**THE EXERCISE**
Copy out the data below from the line containing "Reconstruct this image" to the line containing "RNG = np.random.default_rng(11)", both lines included, with all images left out.
Start STORED ROWS
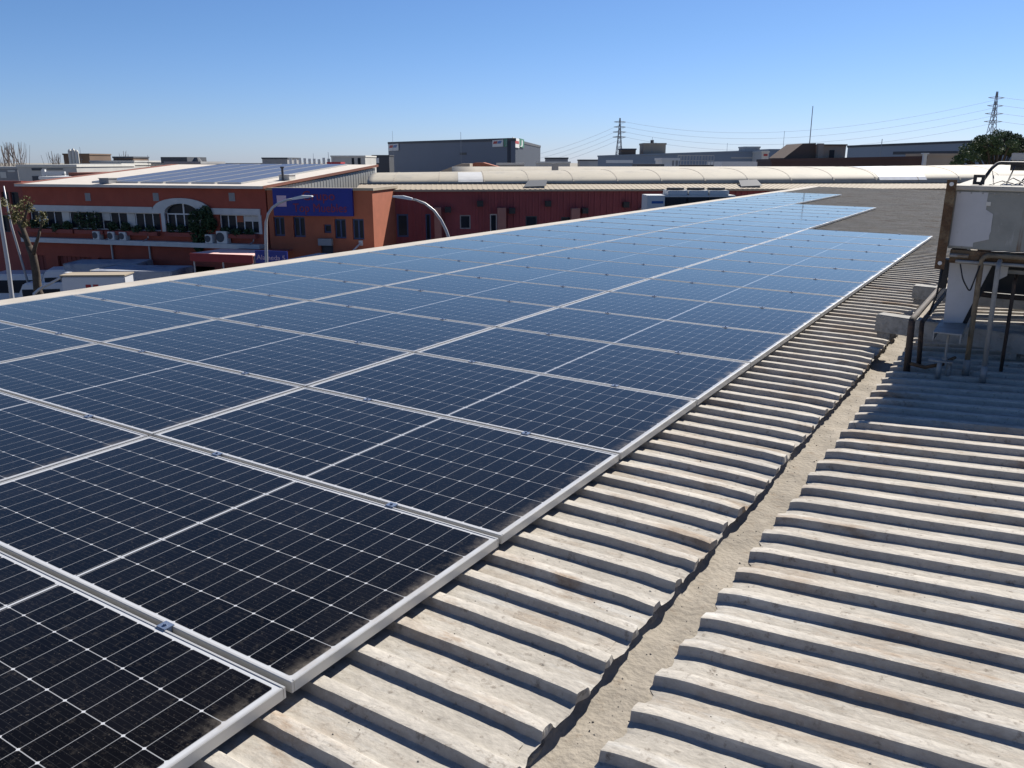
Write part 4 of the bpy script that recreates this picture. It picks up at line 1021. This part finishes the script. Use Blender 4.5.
vehicle('long pale box truck nearest the brick wall, its roof highest', 86, 41.6, YAW + .05, 4.4, 2.1, pos(85, 263, 41).z - GZ, body=M_cargrey)
vehicle('big pale box truck with dark patched roof at the right of the yard', 119, 39.4, YAW - .08, 4.9, 2.3, pos(120, 269, 39).z - GZ, body=M_cargrey)
bx = vehicle('small white box truck with a cream roof edge and red marks, nearest the roof', 73, 32.5, YAW + .06, 3.0, .9, pos(70, 276, 32.3).z - GZ)
for ch in bx.children:
    if ch.name.startswith('cargo_box'):
        H_ = pos(70, 276, 32.3).z - GZ
        MB().box(-.93, 1.53, -.48, .48, H_ + .022, H_ + .07).build('roof_edge', M_creamroof, ch)
        for j in range(2): MB().box(.0 + .28 * j, .2 + .28 * j, -.456, -.4515, H_ - .62, H_ - .30).build('red_mark', M_red, ch)
vehicle('white van behind the small box truck, beside the tree trunk', 47, 41.2, YAW + .3, 3.6, 1.7, pos(50, 268, 41.2).z - GZ, 'van', name='van', cat='van')
vehicle('pale blue white van at the foot of the tree, lowest in the yard', 24, 40.6, YAW + .15, 3.4, 1.7, pos(22, 281, 40.6).z - GZ, 'van', name='van', cat='van')
vehicle('white van cut by the left picture edge behind the lamp pole', -6, 43.0, YAW + .05, 4.8, 1.8, 2.5, 'van', name='van', cat='van')

# ------------------------------------------------------------------ farther roofs and towers
def block(name, label, cat, x0, x1, yt, d, depth, m_, d1=None, yt1=None, roof=None, wins=(), group=None, edge=.25, base=GZ):
    """building whose front spans picture x0..x1 at distance d (right end d1), top at yt; windows as (x0,x1,y0,y1)"""
    d1 = d1 or d; a, b = pos(x0, yt, d), pos(x1, yt1 if yt1 is not None else yt, d1)
    M = frame(a, b); L_ = (b - a).xy.length; H0, H1 = a.z - GZ, b.z - GZ
    rt = thing(name, label, cat, M=M, group=group)
    MB().prism([(0, 0), (L_, 0), (L_, H1 - edge), (0, H0 - edge)], 0, depth).build('wall', m_, rt)
    MB().prism([(-.1, H0 - edge), (L_ + .1, H1 - edge), (L_ + .1, H1), (-.1, H0)], -.12, depth + .1).build('roof', roof or m_, rt)
    for wv in wins:
        q0, q1 = onf(M, wv[0], wv[3]), onf(M, wv[1], wv[2])
        MB().box(q0[0], q1[0], -.06, .02, q0[1], q1[1]).build('window', wv[4] if len(wv) > 4 else M_glass, rt)
    return rt, M, L_, H0


# grey warehouse with the corner signs
W1, MW, LW, HW = block('warehouse', 'big slate grey warehouse with white and green signs at its roof corner', 'warehouse', 388, 511, 142, 282, 1.0, M_ewall, d1=180, yt1=138, roof=M_darkgrey, edge=.6, wins=((460, 466.5, 152.5, 155, M_black),))
pc, pe = pos(511, 138, 180), pos(540.5, 141.5, 262)
M2 = frame(pc, pe); L2 = (pe - pc).xy.length; H2 = pc.z - GZ
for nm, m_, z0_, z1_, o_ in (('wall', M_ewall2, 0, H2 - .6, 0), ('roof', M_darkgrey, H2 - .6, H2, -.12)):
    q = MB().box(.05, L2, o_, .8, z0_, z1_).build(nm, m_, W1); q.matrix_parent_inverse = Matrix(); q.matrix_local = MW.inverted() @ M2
def wsign(M, x0, x1, y0, y1, m_, name, label, cat='sign'):
    q0, q1 = onf(M, x0, y1), onf(M, x1, y0)
    rt = thing(name, label, cat, M=M @ Matrix.Translation(((q0[0] + q1[0]) / 2, -.14, (q0[1] + q1[1]) / 2)))
    hw, hh = (q1[0] - q0[0]) / 2, (q1[1] - q0[1]) / 2
    MB().box(-hw, hw, -.12, 0, -hh, hh).build('board', m_, rt); return rt, hw, hh
def marks(rt, hw, hh):
    MB().prism([(-hw * .85, -.1 * hh), (-hw * .15, -.1 * hh), (0, hh * .65), (-hw * .7, hh * .65)], -.16, -.125).build('red_mark', M_red, rt)
    MB().prism([(-hw * .05, -.1 * hh), (hw * .6, -.1 * hh), (hw * .85, hh * .7), (hw * .1, hh * .65)], -.16, -.125).build('blue_mark', M_bluel, rt)
marks(*wsign(MW, 389.3, 399, 143.6, 151, M_white, 'warehouse_sign', 'white red and blue sign at the left end of the grey warehouse'))
marks(*wsign(MW, 493.5, 504, 139.6, 147, M_white, 'warehouse_sign', 'white red and blue sign left of the green one on the warehouse corner'))
g_, hw, hh = wsign(MW, 504.8, 510.3, 138.6, 146.8, M_green, 'warehouse_sign', 'green square sign with white hook letter left of the warehouse corner')
text_obj('J', hh * 1.7, Matrix.Translation((0, -.125, 0)) @ UPRIGHT, M_white, g_, depth=.05)
s_, hw, hh = wsign(M2, 511.6, 518.3, 139, 147, M_white, 'warehouse_sign', 'white sign with red bar just right of the warehouse corner')
MB().box(-hw * .8, hw * .8, -.16, -.125, -.15 * hh, .45 * hh).build('red_mark', M_red, s_)
g_, hw, hh = wsign(M2, 518.6, 523, 139.5, 147, M_green, 'warehouse_sign', 'narrow green sign with white letter on the right warehouse side')
text_obj('J', hh * 1.7, Matrix.Translation((0, -.125, 0)) @ UPRIGHT, M_white, g_, depth=.05, width=hw * 1.1)

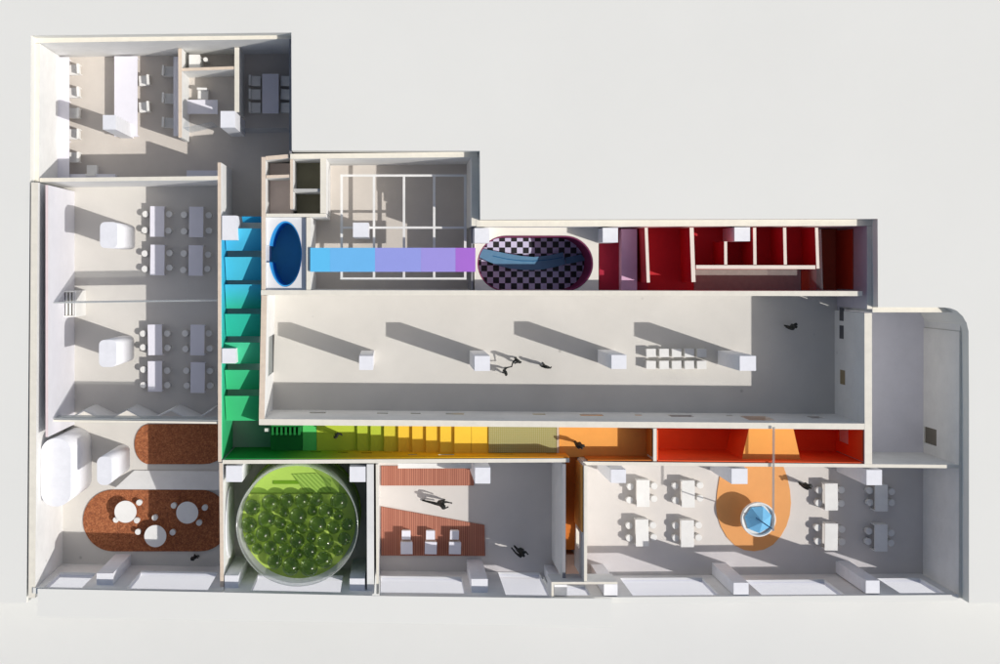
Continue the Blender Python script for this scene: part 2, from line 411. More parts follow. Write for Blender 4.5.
# service cores
wall('left wall of the small service rooms above the blue oval', [(263.5, 157), (263.5, 292)], 4, mats=[WALLW, TAN], z1=H-.8)
wall('north wall of the small brown service room', [(266, 158.2), (289, 156.2)], 4, mats=[WALLW, TAN], z1=H-2.2)
wall('tan wall between the brown service room and the dark shafts', [(291.6, 159.4), (291.6, 209)], 3, mats=[WALLW, TAN], z1=H-1)
wall('short shelf wall across the brown service room', [(266.2, 176.8), (289.8, 176)], 3, mats=[WALLW, TAN], z1=H-2)
wall('grey wall between the two dark shafts', [(293.6, 190.2), (320, 190.2)], 3, mats=[WALLW, card('grey_top', (.5, .5, .48, 1))], z1=H-3)
wall('white wall below the service rooms running to the courtyard', [(266, 215.3), (326, 215.3)], 3.4, z1=H-1.6)
wall('double cream wall between the dark shafts and the courtyard', [(323.3, 158.5), (323.3, 213.2)], 6, z1=H-.4)
wall('white wall along the right side of the blue oval room', [(308.6, 217.4), (308.6, 291)], 4.6, z1=H-1.1)
wall('white north wall of the courtyard with the frame', [(290.2, 156.4), (478, 154.4)], 5.2)
wall('shaded wall between the courtyard and the checkered pit', [(475.2, 157.2), (475.2, 226)], 7.4, mats=[WALLW, EDGE])
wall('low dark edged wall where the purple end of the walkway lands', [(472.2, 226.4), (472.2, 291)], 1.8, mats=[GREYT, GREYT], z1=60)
wall('cream north wall along the checkered pit and the red rooms', [(476.5, 223.6), (873, 222.6)], 6.4)
w_ie = wall('grey wall at the right end of the dark red rooms', [(869.6, 226), (869.6, 309)], 5, mats=[card('lavender_grey_wall', rgb(190, 186, 196)), EDGE])
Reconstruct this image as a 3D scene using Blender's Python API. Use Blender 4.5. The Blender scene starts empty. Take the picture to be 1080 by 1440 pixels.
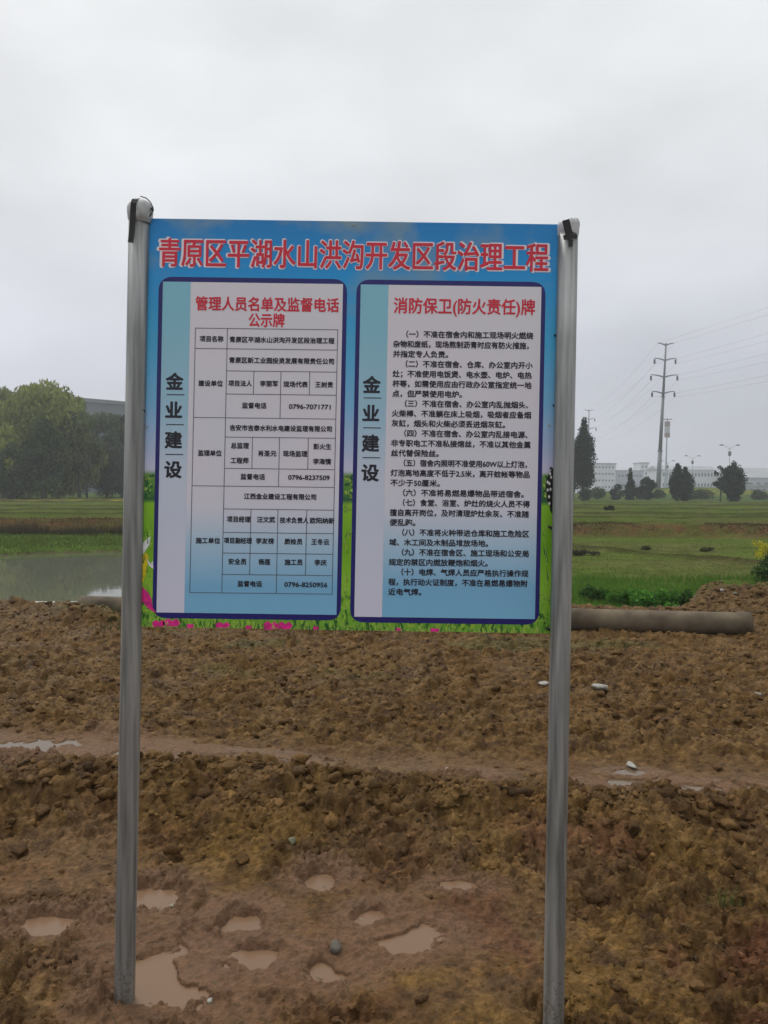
import bpy, bmesh, math, random
import numpy as np
from mathutils import Matrix, Vector
rad = math.radians
S = bpy.context.scene
COL = S.collection
random.seed(7)
RNG = np.random.default_rng(11)

# ------------------------------------------------------------------ camera
F = 1109.0                      # focal length in photo pixels (1440 high)
CAM_H = 1.5
PITCH, ROLL = 1.70, 0.35
RC = Matrix.Rotation(rad(90 - PITCH), 3, 'X') @ Matrix.Rotation(rad(ROLL), 3, 'Z')
cd = bpy.data.cameras.new("camera"); cam = bpy.data.objects.new("camera", cd); COL.objects.link(cam)
cam.matrix_world = Matrix.Translation((0, 0, CAM_H)) @ RC.to_4x4()
cd.sensor_fit = 'VERTICAL'; cd.sensor_height = 24.0; cd.lens = 24.0 * F / 1440.0
cd.clip_start = 0.05; cd.clip_end = 5000
S.camera = cam
# ------------------------------------------------------------------ world: overcast sky
SUN_EL, SUN_AZ = 54, -38         # behind the board, veiled by cloud
W = bpy.data.worlds.new("World"); S.world = W; W.use_nodes = True
nt = W.node_tree; nt.nodes.clear(); L = nt.links.new
out = nt.nodes.new('ShaderNodeOutputWorld'); bg = nt.nodes.new('ShaderNodeBackground')
sky = nt.nodes.new('ShaderNodeTexSky'); sky.sky_type = 'NISHITA'; sky.sun_disc = False
sky.sun_elevation = rad(SUN_EL); sky.sun_rotation = rad(SUN_AZ); sky.dust_density = 4
tc = nt.nodes.new('ShaderNodeTexCoord'); sp = nt.nodes.new('ShaderNodeSeparateXYZ'); L(tc.outputs['Generated'], sp.inputs[0])
ramp = nt.nodes.new('ShaderNodeValToRGB'); L(sp.outputs['Z'], ramp.inputs[0])
e = ramp.color_ramp.elements
e[0].position = 0.0; e[0].color = (6.1, 6.2, 7.1, 1)
e[1].position = 0.16; e[1].color = (6.9, 7.05, 7.8, 1)
for p, c in ((0.32, (7.95, 8.15, 8.4, 1)), (0.6, (9.2, 9.45, 9.5, 1)), (1.0, (11.2, 11.4, 11.4, 1))):
    n = e.new(p); n.color = c
mp = nt.nodes.new('ShaderNodeMapping'); mp.inputs['Scale'].default_value = (1.0, 1.0, 2.2); mp.inputs['Location'].default_value = (0.35, 0.1, 0.6)
L(tc.outputs['Generated'], mp.inputs[0])
nz = nt.nodes.new('ShaderNodeTexNoise'); nz.inputs['Scale'].default_value = 2.9; nz.inputs['Detail'].default_value = 5; nz.inputs['Roughness'].default_value = 0.45
L(mp.outputs[0], nz.inputs['Vector'])
cr = nt.nodes.new('ShaderNodeMapRange'); L(nz.outputs[0], cr.inputs[0])
cr.inputs[1].default_value = 0.34; cr.inputs[2].default_value = 0.68; cr.inputs[3].default_value = 0.85; cr.inputs[4].default_value = 1.09
vm = nt.nodes.new('ShaderNodeVectorMath'); vm.operation = 'SCALE'; L(ramp.outputs[0], vm.inputs[0]); L(cr.outputs[0], vm.inputs['Scale'])
mx = nt.nodes.new('ShaderNodeMix'); mx.data_type = 'RGBA'; mx.inputs[0].default_value = 0.93
L(sky.outputs[0], mx.inputs[6]); L(vm.outputs[0], mx.inputs[7])
sx = nt.nodes.new('ShaderNodeMapRange'); L(sp.outputs['X'], sx.inputs[0]); sx.inputs[1].default_value = -0.5; sx.inputs[2].default_value = 0.5
sx.inputs[3].default_value = 1.055; sx.inputs[4].default_value = 0.90
vg = nt.nodes.new('ShaderNodeVectorMath'); vg.operation = 'SCALE'; L(mx.outputs[2], vg.inputs[0]); L(sx.outputs[0], vg.inputs['Scale'])
L(vg.outputs[0], bg.inputs['Color']); bg.inputs['Strength'].default_value = 0.1
L(bg.outputs[0], out.inputs['Surface'])
# ------------------------------------------------------------------ sun through cloud
sd = bpy.data.lights.new("sun", 'SUN'); sd.energy = 1.3; sd.angle = rad(18); sd.color = (1, 0.97, 0.92)
so = bpy.data.objects.new("sun", sd); COL.objects.link(so)
az = rad(SUN_AZ); el = rad(SUN_EL)
sdir = Vector((math.sin(az) * math.cos(el), math.cos(az) * math.cos(el), math.sin(el)))
so.rotation_euler = sdir.to_track_quat('Z', 'Y').to_euler(); so.location = (0, 0, 30)
# ------------------------------------------------------------------ exposure
S.view_settings.view_transform = 'Standard'; S.view_settings.look = 'None'
S.view_settings.exposure = 0.07; S.view_settings.gamma = 1.0; S.view_settings.use_curve_mapping = False
S.cycles.volume_bounces = 2; S.cycles.max_bounces = 8; S.cycles.diffuse_bounces = 3

# ================================================================== helpers
def ray(px, py):
    return RC @ Vector(((px - 540) / F, -(py - 720) / F, -1))
def at(px, py, Y):
    d = ray(px, py); k = Y / d.y
    return Vector((d.x * k, Y, CAM_H + d.z * k))
def onz(px, py, z=0.0):
    d = ray(px, py); k = (z - CAM_H) / d.z
    return Vector((d.x * k, d.y * k, z))

def tag(o, label=None, cat=None, group=None, kind=None):
    if label: o['label'] = label
    if cat: o['category'] = cat
    if group: o['group'] = group
    if kind: o['kind'] = kind
    return o
def thing(name, loc, label, cat, group=None):
    o = bpy.data.objects.new(name, None); COL.objects.link(o); o.location = loc; o.empty_display_size = .2
    return tag(o, label, cat, group)
def mesh_obj(name, V, Fc, mat, parent=None, org=(0, 0, 0), smooth=False, col=None):
    """V in world coordinates; org = location of the top-level Empty"""
    me = bpy.data.meshes.new(name)
    V = np.asarray(V, dtype=np.float64).reshape(-1, 3) - np.asarray(org)
    if isinstance(Fc, np.ndarray):
        n = Fc.shape[1]; me.vertices.add(len(V)); me.vertices.foreach_set('co', V.astype(np.float32).ravel())
        me.loops.add(Fc.size); me.loops.foreach_set('vertex_index', Fc.astype(np.int32).ravel())
        me.polygons.add(len(Fc)); me.polygons.foreach_set('loop_start', np.arange(0, Fc.size, n, dtype=np.int32))
        me.polygons.foreach_set('loop_total', np.full(len(Fc), n, dtype=np.int32)); me.update(calc_edges=True)
    else:
        me.from_pydata([tuple(v) for v in V], [], Fc); me.update()
    if smooth: me.polygons.foreach_set('use_smooth', np.ones(len(me.polygons), dtype=bool))
    if col is not None:
        a = me.color_attributes.new('Col', 'FLOAT_COLOR', 'POINT')
        c = np.ones((len(V), 4), dtype=np.float32); c[:, :3] = col; a.data.foreach_set('color', c.ravel())
    if mat: me.materials.append(mat)
    o = bpy.data.objects.new(name, me); COL.objects.link(o)
    if parent: o.parent = parent
    return o

class MB:
    def __init__(s): s.v = []; s.f = []
    def box(s, x0, y0, z0, x1, y1, z1):
        b = len(s.v)
        s.v += [(x0, y0, z0), (x1, y0, z0), (x1, y1, z0), (x0, y1, z0), (x0, y0, z1), (x1, y0, z1), (x1, y1, z1), (x0, y1, z1)]
        s.f += [tuple(b + i for i in q) for q in ((0, 3, 2, 1), (4, 5, 6, 7), (0, 1, 5, 4), (1, 2, 6, 5), (2, 3, 7, 6), (3, 0, 4, 7))]
        return s
    def tube(s, pts, rs, n=12, caps=True):
        pts = [Vector(p) for p in pts]
        if not hasattr(rs, '__len__'): rs = [rs] * len(pts)
        b = len(s.v); up = None
        for i, p in enumerate(pts):
            t = (pts[min(i + 1, len(pts) - 1)] - pts[max(i - 1, 0)]).normalized()
            if up is None:
                up = Vector((0, 0, 1)) if abs(t.z) < .9 else Vector((0, 1, 0))
            a = t.cross(up).normalized(); c = a.cross(t).normalized(); up = c
            for k in range(n):
                w = 2 * math.pi * k / n
                s.v.append(tuple(p + (a * math.cos(w) + c * math.sin(w)) * rs[i]))
        for i in range(len(pts) - 1):
            for k in range(n):
                s.f.append((b + i * n + k, b + i * n + (k + 1) % n, b + (i + 1) * n + (k + 1) % n, b + (i + 1) * n + k))
        if caps:
            s.f.append(tuple(b + k for k in range(n))[::-1]); m = b + (len(pts) - 1) * n; s.f.append(tuple(m + k for k in range(n)))
        return s
    def build(s, name, mat, parent=None, org=(0, 0, 0), smooth=False):
        return mesh_obj(name, s.v, s.f, mat, parent, org, smooth)

# ---- numpy noise
def _h(ix, iy, s):
    n = (ix.astype(np.int64) * 374761393 + iy.astype(np.int64) * 668265263 + s * 974711) & 0xffffffff
    n = ((n ^ (n >> 13)) * 1274126177) & 0xffffffff
    n = ((n ^ (n >> 16)) * 2246822519) & 0xffffffff
    return ((n ^ (n >> 15)) & 0xffffff) / float(0xffffff)
def vn(x, y, s=0):
    ix = np.floor(x); iy = np.floor(y); fx = x - ix; fy = y - iy
    fx = fx * fx * fx * (fx * (fx * 6 - 15) + 10); fy = fy * fy * fy * (fy * (fy * 6 - 15) + 10)
    a = _h(ix, iy, s); b = _h(ix + 1, iy, s); c = _h(ix, iy + 1, s); d = _h(ix + 1, iy + 1, s)
    return (a + (b - a) * fx + (c - a) * fy + (a - b - c + d) * fx * fy) * 2 - 1
def fbm(x, y, o=4, s=0, g=.5):
    r = 0; a = 1; t = 0
    for i in range(o):
        r = r + a * vn(x, y, s + i); t += a; a *= g
        x, y = x * 1.62 + y * 1.17 + 7.1, y * 1.62 - x * 1.17 + 3.3
    return r / t
def clod(x, y, s=0, rmin=.35, rmax=.75, dens=1.0):
    """heap of rounded lumps, returns height 0..1 in cell units"""
    ix = np.floor(x); iy = np.floor(y); best = np.zeros_like(x)
    for dx in (-1, 0, 1):
        for dy in (-1, 0, 1):
            cx = ix + dx; cy = iy + dy
            px = cx + _h(cx, cy, s); py = cy + _h(cx, cy, s + 1)
            r = rmin + (rmax - rmin) * _h(cx, cy, s + 2)
            on = _h(cx, cy, s + 3) < dens
            th = _h(cx, cy, s + 4) * 6.28; el = .65 + .5 * _h(cx, cy, s + 5)
            ax = (x - px) * np.cos(th) + (y - py) * np.sin(th); ay = (-(x - px) * np.sin(th) + (y - py) * np.cos(th)) / el
            q = 1 - (ax * ax + ay * ay) / (r * r)
            v = np.where(on & (q > 0), np.sqrt(np.maximum(q, 0)) * r * (.5 + .8 * _h(cx, cy, s + 6)), 0)
            best = np.maximum(best, v)
    return best
def sm(a, b, x):
    t = np.clip((x - a) / (b - a), 0, 1); return t * t * (3 - 2 * t)
def mixc(c, d, t):
    return c * (1 - t[:, None]) + np.asarray(d) * t[:, None]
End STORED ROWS
**ANSWER FOR THIS EXERCISE**
Reconstruct this image as a 3D scene using Blender's Python API. Use Blender 4.5. The Blender scene starts empty. Take the picture to be 1080 by 1440 pixels.
import bpy, bmesh, math, random
import numpy as np
from mathutils import Matrix, Vector
rad = math.radians
S = bpy.context.scene
COL = S.collection
random.seed(7)
RNG = np.random.default_rng(11)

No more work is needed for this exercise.